Dan Sugalski <[EMAIL PROTECTED]> wrote:Log: Accessing env variables is a nice thing
Yep. Good idea.
It was about time. :) And trivial, as too much of the pending stuff has been.
> pmclass Env extends default {
What do you think of: - Env extends PerlHash
Thought about it, but I couldn't think of a reason why. The only thing really hashlike about them is that you read and write by name. Which, granted, is awfully hashlike, but none of the rest of the hash stuff seemed needed. It's not like you can access environment variables by index, or that there's any sort of multidimensionality to them.
I can see throwing together the code to take and return PMCs, which really ought to be in but isn't. Past that, I don't know if it's worth much. (Though env variables are, arguably, multidimensional in a trivial sense)
- interpreter has an empty env variable created at interpreter creation - on first access to it, the hash gets populated, writing to the hash does a setenv(3) too.
I'd considered that, but I don't think it's necessarily a great idea, as it introduces a layer of caching that can get defeated by threads, since we're not sharing a single PMC across all the threads. (Though we probably ought to)
- delete_keyed does an unsetenv(3), if available of course.
Good point, that should be in there. And it will be as soon as I sync up with CVS. :)
- defined_keyed, exists_keyed delegate (after possibly) filling the hash to SUPER().

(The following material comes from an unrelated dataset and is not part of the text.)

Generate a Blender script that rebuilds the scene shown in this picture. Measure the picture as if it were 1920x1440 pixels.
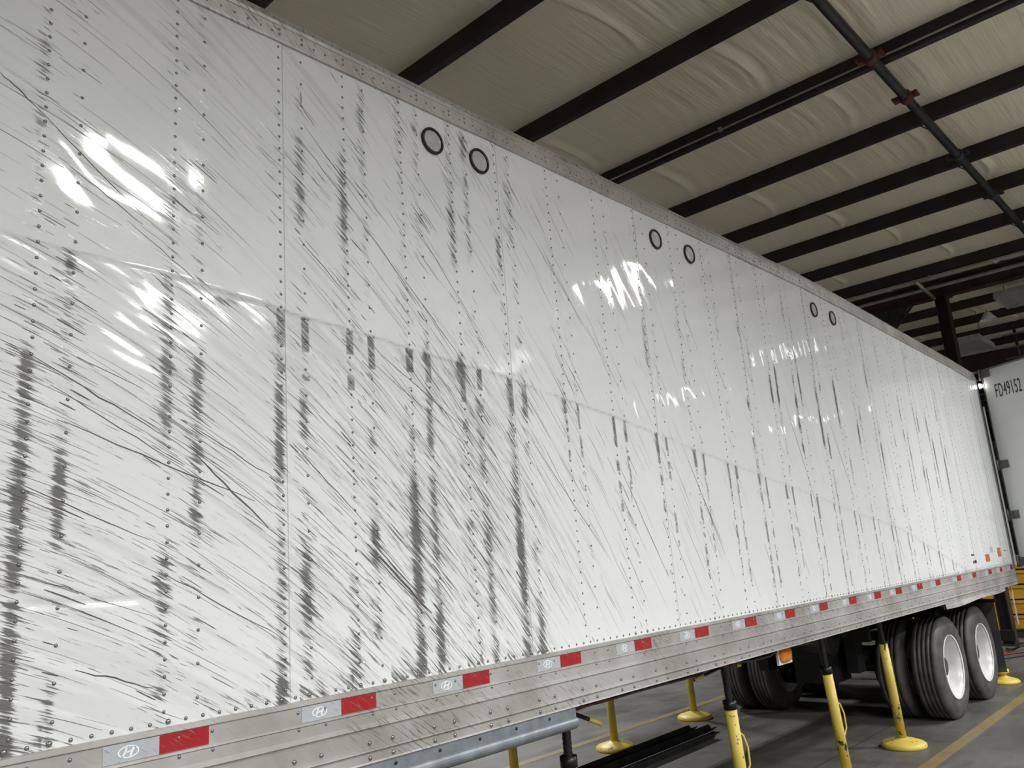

Possibly, yeah, I can see that.
I'm also considering means to override the way this behaves since in an embedded context direct get/set/unset will be potentially overridden, and then there are platform-specific overrides that folks may want. (For VMS and Windows, for example)
I think ultimately we may want to have an interpreter-specific env PMC that is, by default, an Env PMC, but can be overridden at creation time, and we just disallow "new Px, .Env" calls, or something of that sort.